Why “we extract key dates” is bulls***

You’re being sold a lie.

The key dates you most care about cannot be “extracted” because they are almost never in the contract.

You need to go further than extraction. You need to reverse engineer those key dates from the raw materials you extracted.

Example:

This agreement commences on 12 January 2014 for a period of 3 years, after which point it shall automatically terminate.

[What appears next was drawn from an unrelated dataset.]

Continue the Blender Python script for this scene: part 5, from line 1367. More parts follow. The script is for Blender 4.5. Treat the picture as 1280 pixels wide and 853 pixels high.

You can’t “extract” the Expiry Date because it doesn’t exist. Instead, you need to add 3 years to the Commencement Date.

Harder example:

This agreement commences on 12 January 2014 for a period of 3 years, and unless terminated by either party by no less than 30 days' notice prior to the end of the Initial Term or a Renewal Term, shall automatically renew for successive terms of 12 months.

We need to:

  1. Reverse engineer the Renewal Date from the Commencement Date and Initial Term.
  2. Work 30 days back from that to get the Renewal Notice Deadline.
  3. Do that every 12 months until someone terminates the contract.

What about when the Initial Term is expressed as ending on a date (i.e. “12 January 2017”) instead of as a time period (i.e. “3 years”)? You’ll need a way to account for all the ways the same information could be expressed.

Unless your database does all of this for you, you’re either missing tons of key dates or you’re having to put in a huge amount of manual effort to do the job yourself.